Computer simulations of an impurity in a granular gas under planar Couette flow

TL;DR

This paper uses numerical simulations to study an impurity in a granular gas under planar Couette flow, confirming the impurity's behavior closely follows the host gas and analyzing its transport properties.

Contribution

It provides the first detailed comparison between DSMC simulations and kinetic model solutions for impurity behavior in granular Couette flow.

Findings

Impurity velocity profile matches the host gas in steady states.

Impurity concentration remains constant in the bulk.
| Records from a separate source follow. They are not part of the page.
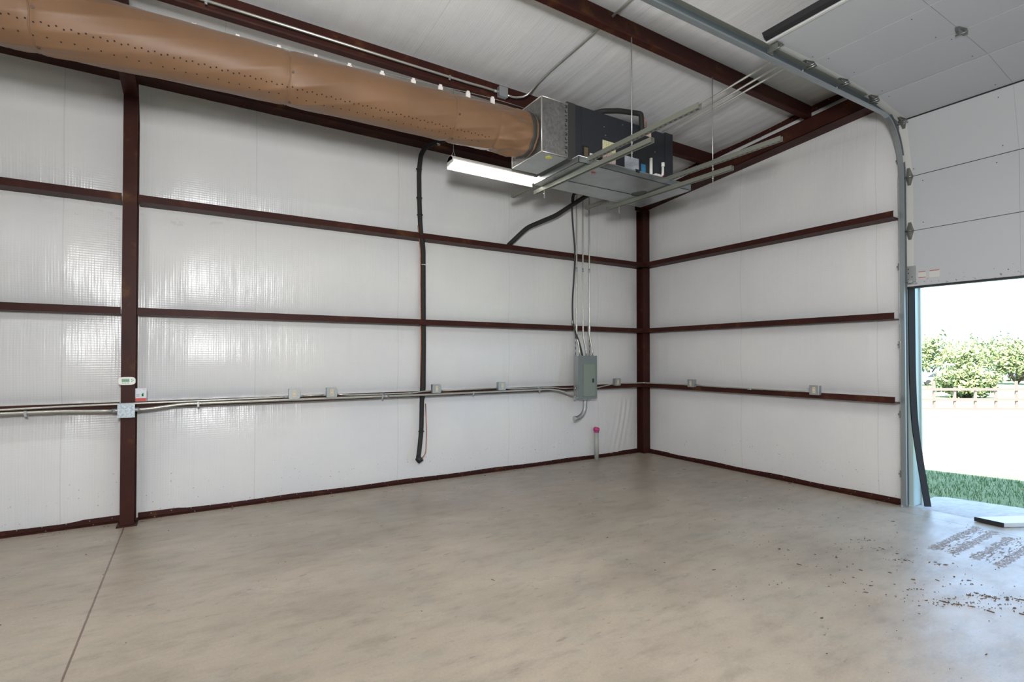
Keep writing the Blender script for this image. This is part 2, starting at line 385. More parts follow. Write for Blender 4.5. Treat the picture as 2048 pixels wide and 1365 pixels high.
def wa(x, z):
    t, i = zcell(z, 4.07)
    # bays between frames
    e = 1.0
    for c_, o_ in ((0.0, 0.17), (COLX, 0.06), (-13.0, 0)): e = min(e, max(0, abs(x - c_) - o_) / 0.4)
    e = min(1, e) ** 0.7
    d = 0.045 * billow(t) * e
    d += 0.004 * math.sin(x * 5.1 + i) * billow(t) * e + wrinkles(x, t, 0.0035, i * 3.7) * e
    if i == 0 and -0.95 < x < -0.1 and t < 0.75:   # creases slanting down to the corner
        q = (x + 0.55) + (t - 0.35) * -0.25; d += 0.006 * math.sin(q * 60) * math.exp(-(q / 0.16) ** 2) * min(1, t * 4)
    return (x, -d, z)
zs_ = sorted(set([round(z, 4) for z in lin(0.0, 4.24, 90)] + GZ))
grid(lin(LX, 0.0, 560), zs_, wa, mb)
obj('wall_left', mb, M_WA, kind='structure', label='long white vinyl-faced insulated wall with brown steel girts across it', cat='wall')
mb = MB()
def wb(y, z):
    t, i = zcell(z, 3.95)
    e = min(1, max(0, abs(y) - 0.16) / 0.4) * min(1, abs(y + 3.55) / 0.3); e = max(0, e) ** 0.7
    d = 0.04 * billow(t) * e + (0.003 * math.sin(y * 6.3 + i) * billow(t) + wrinkles(y, t, 0.003, i * 5.1 + 1)) * e
    return (-d, y, z)
grid(lin(-3.55, 0.0, 170), zs_, wb, mb)
mb.add([(0, -3.55, 4.2), (0, 0, 4.2), (0, 0, roofz(0)), (0, -3.55, roofz(-3.55))], [(0, 1, 2, 3)])
mb.add([(0.0, -9.6, 3.98), (0.0, -3.55, 3.98), (0.0, -3.55, roofz(-3.55)), (0.0, -9.6, roofz(-9.6))], [(0, 1, 2, 3)])
mb.add([(0.0, -9.6, 0), (0.0, -7.35, 0), (0.0, -7.35, 3.98), (0.0, -9.6, 3.98)], [(0, 1, 2, 3)])
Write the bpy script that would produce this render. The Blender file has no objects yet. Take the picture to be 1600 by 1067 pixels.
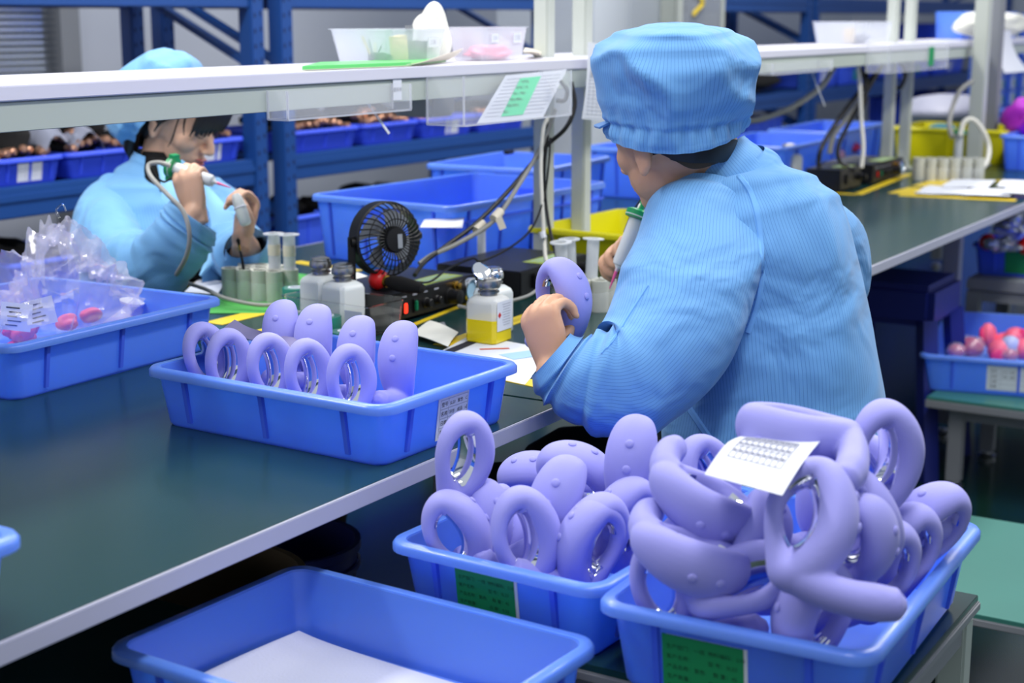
import bpy, bmesh, math, random
import numpy as np
from mathutils import Vector, Matrix, Euler
random.seed(7); RNG = np.random.RandomState(7)
SC = bpy.context.scene
COL = SC.collection
PI = math.pi
# ---------------------------------------------------------------- camera
F = 2400.0; CX, CY = 800.0, 533.5; H = 1.30
PITCH = math.radians(11.894); YAW = math.radians(31.449)
FW = np.array([math.cos(YAW)*math.cos(PITCH), math.sin(YAW)*math.cos(PITCH), -math.sin(PITCH)])
RT = np.array([math.sin(YAW), -math.cos(YAW), 0.0])
UP = np.cross(RT, FW)
FH = np.array([math.cos(YAW), math.sin(YAW), 0.0])
C0 = np.array([0, 0, H])
cam_d = bpy.data.cameras.new('camera'); cam = bpy.data.objects.new('camera', cam_d); COL.objects.link(cam)
cam.matrix_world = Matrix(((RT[0], UP[0], -FW[0], 0), (RT[1], UP[1], -FW[1], 0), (RT[2], UP[2], -FW[2], H), (0, 0, 0, 1)))
cam_d.sensor_width = 36.0; cam_d.lens = F/1600*36.0; cam_d.clip_start = 0.05; cam_d.clip_end = 60
cam_d.dof.use_dof = True; cam_d.dof.focus_distance = 2.12; cam_d.dof.aperture_fstop = 5.0
SC.camera = cam
# ---------------------------------------------------------------- world and lamps
W = bpy.data.worlds.new('hall_light'); SC.world = W; W.use_nodes = True
W.node_tree.nodes['Background'].inputs[0].default_value = (0.80, 0.88, 1.0, 1)
W.node_tree.nodes['Background'].inputs[1].default_value = 0.62
SC.view_settings.view_transform = 'Standard'; SC.view_settings.look = 'None'
SC.view_settings.gamma = 1.0; SC.view_settings.use_curve_mapping = False
SC.view_settings.exposure = 0.0
def area(name, loc, sx, sy, power, col=(1, 0.97, 0.94), rotz=0.0):
    l = bpy.data.lights.new(name, 'AREA'); l.shape = 'RECTANGLE'; l.size = sx; l.size_y = sy
    l.energy = power; l.color = col
    o = bpy.data.objects.new(name, l); COL.objects.link(o); o.location = loc; o.rotation_euler = (0, 0, rotz)
    return o
for lx, ly, pw in ((0.6, 0.35, 19), (2.1, 0.35, 27), (3.9, 0.35, 32), (5.9, 0.35, 34), (1.0, 2.5, 42), (2.9, 2.5, 36), (4.8, 2.5, 34), (7.0, 2.5, 36)):
    area('ceiling_lamp_light', (lx, ly, 2.75), 1.25, 0.30, pw)
# ---------------------------------------------------------------- helpers: pixel of the photo -> point on a real plane
def ray(x, y): return FW + RT*((x-CX)/F) - UP*((y-CY)/F)
def P(x, y, z=0.75):
    d = ray(x, y); return C0 + d*((z-H)/d[2])
def PY(x, y, Y):
    d = ray(x, y); return C0 + d*(Y/d[1])
def PX(x, y, X):
    d = ray(x, y); return C0 + d*(X/d[0])
def PD(x, y, d): return C0 + ray(x, y)*d
def lin(c): return tuple((v/12.92 if v <= 0.04045 else ((v+0.055)/1.055)**2.4) for v in c)
def rgb(r, g, b): return lin((r/255, g/255, b/255))
MATS = {}
def mat(name, col=(0.5, 0.5, 0.5), rough=0.5, metal=0.0, noise=0.0, nscale=20.0, bump=0.0, bscale=200.0, trans=0.0, ior=1.45,
        alpha=1.0, emit=None, estr=0.0, sss=0.0, coat=0.0, spec=0.5, sheen=0.0):
    m = bpy.data.materials.new(name); m.use_nodes = True
    nt = m.node_tree; b = nt.nodes['Principled BSDF']
    b.inputs['Base Color'].default_value = (*col, 1); b.inputs['Roughness'].default_value = rough
    b.inputs['Metallic'].default_value = metal; b.inputs['Transmission Weight'].default_value = trans
    b.inputs['IOR'].default_value = ior; b.inputs['Alpha'].default_value = alpha
    b.inputs['Coat Weight'].default_value = coat; b.inputs['Specular IOR Level'].default_value = spec
    b.inputs['Sheen Weight'].default_value = sheen
    if sss:
        b.inputs['Subsurface Weight'].default_value = sss; b.inputs['Subsurface Radius'].default_value = (0.012, 0.008, 0.008)
        b.inputs['Subsurface Scale'].default_value = 0.5
    if emit:
        b.inputs['Emission Color'].default_value = (*emit, 1); b.inputs['Emission Strength'].default_value = estr
    tc = nt.nodes.new('ShaderNodeTexCoord')
    if noise:
        n = nt.nodes.new('ShaderNodeTexNoise'); n.inputs['Scale'].default_value = nscale; n.inputs['Detail'].default_value = 4
        nt.links.new(tc.outputs['Object'], n.inputs['Vector'])
        mx = nt.nodes.new('ShaderNodeMix'); mx.data_type = 'RGBA'
        mx.inputs[6].default_value = (*[max(0, c*(1-noise)) for c in col], 1)
        mx.inputs[7].default_value = (*[min(1, c*(1+noise)) for c in col], 1)
        nt.links.new(n.outputs['Fac'], mx.inputs[0]); nt.links.new(mx.outputs[2], b.inputs['Base Color'])
    if bump:
        n2 = nt.nodes.new('ShaderNodeTexNoise'); n2.inputs['Scale'].default_value = bscale; n2.inputs['Detail'].default_value = 3
        nt.links.new(tc.outputs['Object'], n2.inputs['Vector'])
        bp = nt.nodes.new('ShaderNodeBump'); bp.inputs['Strength'].default_value = bump; bp.inputs['Distance'].default_value = 0.002
        nt.links.new(n2.outputs['Fac'], bp.inputs['Height']); nt.links.new(bp.outputs['Normal'], b.inputs['Normal'])
    MATS[name] = m
    return m
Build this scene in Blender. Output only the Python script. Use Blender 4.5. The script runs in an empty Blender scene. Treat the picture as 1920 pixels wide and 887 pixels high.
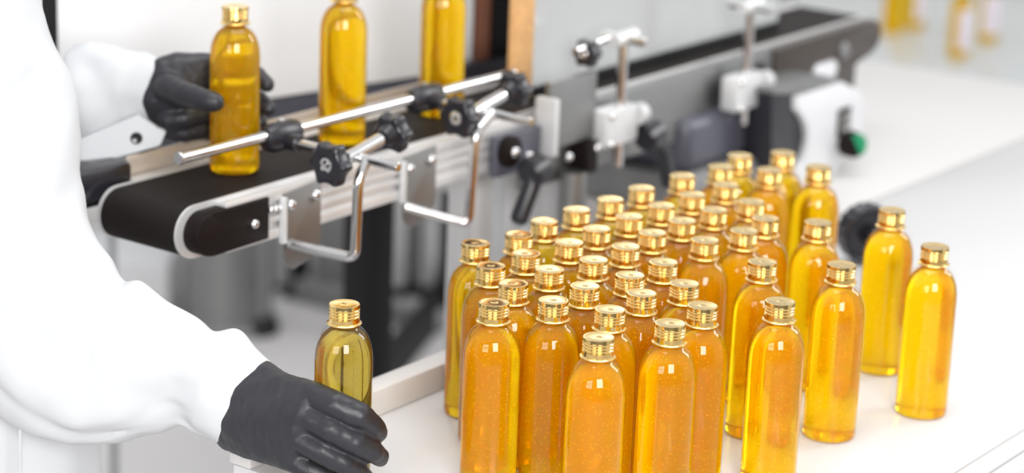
import bpy, bmesh, math, random
from mathutils import Vector, Matrix, noise
random.seed(7)
PI = math.pi
sc = bpy.context.scene
COL = sc.collection

# ---------------------------------------------------------------- camera model
F = 4550.0; TH = math.radians(16.4); RO = math.radians(2.21); H = 0.784
_fw = Vector((0, math.cos(TH), -math.sin(TH)))
_r0 = Vector((1, 0, 0)); _u0 = Vector((0, math.sin(TH), math.cos(TH)))
_r = math.cos(RO)*_r0 + math.sin(RO)*_u0
_u = -math.sin(RO)*_r0 + math.cos(RO)*_u0
def ray(x, y): return _fw + (x-960)/F*_r + (443.5-y)/F*_u
def PZ(x, y, z=0.0):                       # point of a horizontal plane seen at photo position x, y
    d = ray(x, y); t = (z-H)/d.z; return Vector((d.x*t, d.y*t, z))
def PY(x, y, Y):                           # point at distance Y in front of the camera
    d = ray(x, y); t = Y/d.y; return Vector((d.x*t, Y, H+d.z*t))
A = math.radians(54.3); CA = math.cos(A); SA = math.sin(A)
def W(u, n, z): return Vector((u*CA+n*SA, u*SA-n*CA, z))     # conveyor frame: u along, n across, z up
def CN(x, y, n):
    d = ray(x, y); t = n/(d.x*SA-d.y*CA); X, Y = d.x*t, d.y*t
    return Vector((X*CA+Y*SA, n, H+d.z*t))
UD = Vector((CA, SA, 0)); ND = Vector((SA, -CA, 0)); ZD = Vector((0, 0, 1))

cam_d = bpy.data.cameras.new('camera'); cam = bpy.data.objects.new('camera', cam_d); COL.objects.link(cam)
m = Matrix.Identity(4)
for i in range(3):
    m[i][0] = _r[i]; m[i][1] = _u[i]; m[i][2] = -_fw[i]
m[2][3] = H
cam.matrix_world = m
cam_d.sensor_width = 36.0; cam_d.lens = F/1920*36.0
cam_d.clip_start = 0.05; cam_d.clip_end = 60
cam_d.dof.use_dof = True; cam_d.dof.focus_distance = 2.01; cam_d.dof.aperture_fstop = 3.5
sc.camera = cam

# ---------------------------------------------------------------- materials
def mat(name, col, rough=0.5, metal=0.0, spec=0.5, coat=0.0, bump=None, var=None, emit=None, aniso=0):
    m = bpy.data.materials.new(name); m.use_nodes = True
    nt = m.node_tree; b = nt.nodes['Principled BSDF']
    b.inputs['Base Color'].default_value = (*col, 1); b.inputs['Roughness'].default_value = rough
    b.inputs['Metallic'].default_value = metal; b.inputs['Specular IOR Level'].default_value = spec
    b.inputs['Coat Weight'].default_value = coat
    if aniso: b.inputs['Anisotropic'].default_value = aniso
    tc = nt.nodes.new('ShaderNodeTexCoord')
    if var:      # (scale, amount, optional stretch)
        n = nt.nodes.new('ShaderNodeTexNoise'); n.inputs['Scale'].default_value = var[0]; n.inputs['Detail'].default_value = 4
        mp = nt.nodes.new('ShaderNodeMapping'); mp.inputs['Scale'].default_value = var[2] if len(var) > 2 else (1, 1, 1)
        nt.links.new(tc.outputs['Object'], mp.inputs['Vector']); nt.links.new(mp.outputs[0], n.inputs['Vector'])
        mx = nt.nodes.new('ShaderNodeMix'); mx.data_type = 'RGBA'
        mx.inputs['A'].default_value = (*[c*(1-var[1]) for c in col], 1)
        mx.inputs['B'].default_value = (*[min(1, c*(1+var[1])) for c in col], 1)
        nt.links.new(n.outputs['Fac'], mx.inputs['Factor']); nt.links.new(mx.outputs['Result'], b.inputs['Base Color'])
    if bump:     # (scale, strength, distance)
        n = nt.nodes.new('ShaderNodeTexNoise'); n.inputs['Scale'].default_value = bump[0]; n.inputs['Detail'].default_value = 5
        nt.links.new(tc.outputs['Object'], n.inputs['Vector'])
        bp = nt.nodes.new('ShaderNodeBump'); bp.inputs['Strength'].default_value = bump[1]; bp.inputs['Distance'].default_value = bump[2]
        nt.links.new(n.outputs['Fac'], bp.inputs['Height']); nt.links.new(bp.outputs[0], b.inputs['Normal'])
    if emit:
        b.inputs['Emission Color'].default_value = (*emit[0], 1); b.inputs['Emission Strength'].default_value = emit[1]
    return m
M = {}
M['table'] = mat('white_laminate', (0.54, 0.533, 0.535), 0.25, var=(3, 0.015))
M['table_edge'] = mat('cream_edge', (0.51, 0.495, 0.485), 0.4)
M['joint'] = mat('joint_grey', (0.42, 0.42, 0.42), 0.6)
M['floor'] = mat('grey_floor', (0.50, 0.485, 0.48), 0.5, var=(2.5, 0.06))
M['wall'] = mat('wall_paint', (0.78, 0.78, 0.78), 0.7, var=(2, 0.02))
M['wall_dark'] = mat('grey_wall_paint', (0.22, 0.22, 0.23), 0.7)
M['steel'] = mat('brushed_steel', (0.27, 0.27, 0.268), 0.45, 1.0, var=(40, 0.06))
M['chrome'] = mat('chrome', (0.62, 0.61, 0.61), 0.14, 1.0)
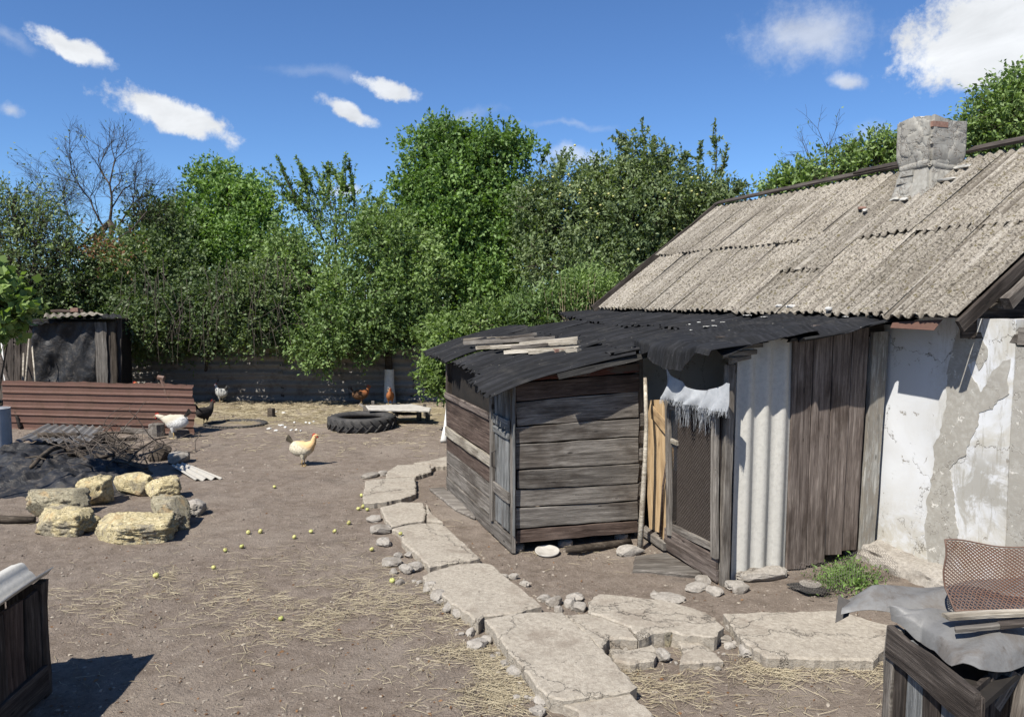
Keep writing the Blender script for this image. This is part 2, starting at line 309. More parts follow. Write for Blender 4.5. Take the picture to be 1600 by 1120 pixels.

Temperature ratio between impurity and gas is constant.

Abstract

We present in this work results from numerical solutions, obtained by means of the direct simulation Monte Carlo (DSMC) method, of the Boltzmann and Boltzmann--Lorentz equations for an impurity immersed in a granular gas under planar Couette flow. The DSMC results are compared with the exact solution of a recent kinetic model for the same problem. The results confirm that, in steady states and over a wide range of parameter values, the state of the impurity is enslaved to that of the host gas: it follows the same flow velocity profile, its concentration (relative to that of the granular gas) is constant in the bulk region, and the impurity/gas temperature ratio is also constant. We determine also the rheological properties and nonlinear hydrodynamic transport coefficients for the impurity, finding a good semi-quantitative agreement between the DSMC results and the theoretical predictions.